The SIPP industry remains divided on alternative investments with 47% of AMPS conference delegates believing they should be restricted to high net worth clients.

Responding to a series of polls posed by Intelligent Partnership the remaining 53% said these investments could be used by anyone.

When asked how investors should access these investments 51% said they should only be available through advisers. The remainder said they could also be accessed on an execution only basis.

The polls showed that despite the FCA’s focus on Unregulated Collective Investments alternative assets still have a role to play in SIPPs.

Almost half (48%) of those polled said alternatives should account for between 10-20% of a portfolio. A further 42% said they should account for less than 10%.

Only 5% said there should be no allocation to these assets while a further 5% said they could account for more than 20% of a SIPP portfolio.

There was a clear interest in increasing regulation in the sector with 41% of delegates saying they wanted to see primary legislation.
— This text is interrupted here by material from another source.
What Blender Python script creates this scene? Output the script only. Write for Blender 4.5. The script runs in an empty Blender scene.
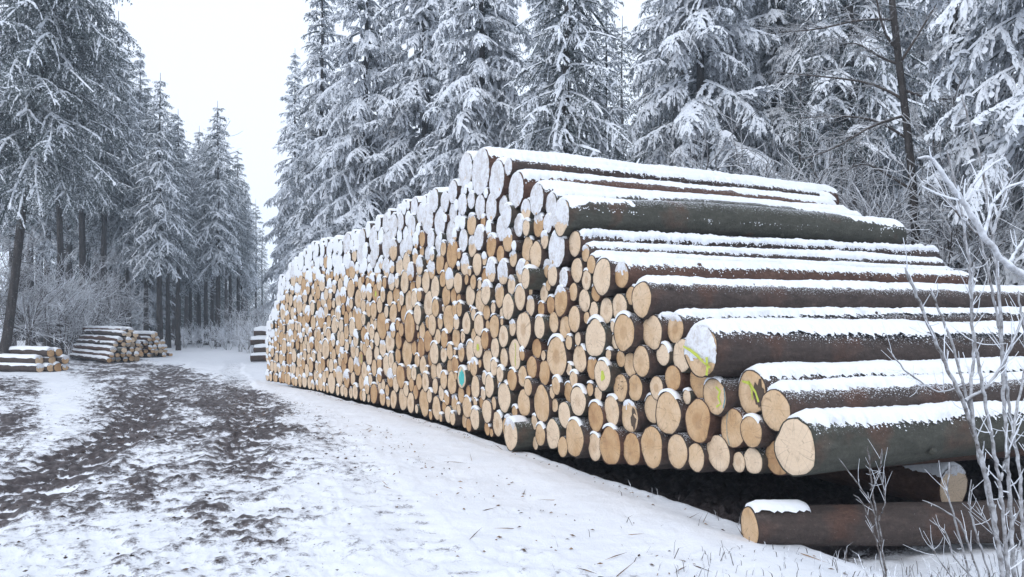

A further 32% were in favour of self-regulation while 17% said CP12/19 was enough. Over ten per cent (11%) said they didn’t want to see any regulation.

James Hay’s head of technical support Neil MacGillivray expressed surprise at the results: “I was quite comforted to begin with that people are still willing to use alternatives and limited them to no more than 20% of the portfolio,” he said.

“What surprised me though was the appetite for these investments especially in the light of capital adequacy requirements and the some high profile failures of these types of investment. We need to remember that this is someone’s pension and is it right for someone to invest in these things if they don’t have a large pension. I think we need to restrict these assets to high net worth clients.”

Intelligent Partnership’s associate director Dan Kiernan said the results showed alternatives clearly have a role to play in SIPP portfolios.

“The results were interesting and show members want to use alternatives and advisers and SIPP providers also see the sense in using them,” he said.

“However, the issue we face is having good quality products. I think papers like CP12/19 and CP12/33 will make providers and advisers more wary of what products they will use and will check the concentrations of alternative assets in portfolios. I think this will shrink the alternatives market but for the better. We will be able to offer people better quality products which is good news all round.”